Some thoughts on onomastic fetishism

As you may know if you’ve followed anything about my current project, A Certain Gesture: Evnine’s Batman Meme Project and Its Parerga! will be presented as a catalogue of Evnine’s (my) Batman memes by an editor who is, as I have started putting it, notionally distinct from the creator of the memes. That is, the editor will write about the artist in the third person, will conjecture about him and his motivations, will draw on evidence to substantiate those conjectures, etc. But I will not conceal the fact that the artist and editor are in fact the same person.

I am now reading Gerard Genette’s book Paratexts: Thresholds of Interpretation and one of the paratexts he discusses is the author’s name. And as it happens, I have wondered for some time how this will work in my book. The full title is A Certain Gesture: Evnine’s Batman Meme Project and Its Parerga!. I had initially thought that that the ‘authorship’ of the book would take the form “edited by Simon J. Evnine.” But a doubt about this way of proceeding arose from the crassest of material concerns. Would a university administrator see “edited by” and count the book less towards future pay raises than an authored monograph? Should I, to lay claim to my work, follow the title simply with “by Simon J. Evnine”?

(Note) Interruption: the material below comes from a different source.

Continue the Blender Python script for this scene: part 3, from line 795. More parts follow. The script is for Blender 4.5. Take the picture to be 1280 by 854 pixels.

Genette distinguishes between mere pseudonymity and the creation, by an author, of a genuine alternative, imaginary author, replete with her own paratextual presence (prefaces, honors, etc), as, for example, is the case with Kierkegaard. In my own case, there is no pseudonymity involved, but something of the same problem of classification arises. Have I, with paratextual repletion, created two personae here, both of whom share my name? Or is there a mere “onymity” (the term Genette coins to refer to the standard case in which an author uses her own name), but with some weird stuff added in which I refer to myself in the third person?

On top of it all, naming itself is one of the themes that will run through the work. Genette writes that “use of a pseudonym unites a taste for masks and mirrors, for indirect exhibitionism, and for controlled histrionics with delight in invention, in borrowing, in verbal transformation, in onomastic fetishism” (52-3). Perhaps the moral to be drawn from my own case is that all of this is true for the use, not just of a pseudonym, but of any name, even one’s own. I am certainly planning for my book to engage in all those things Genette lists.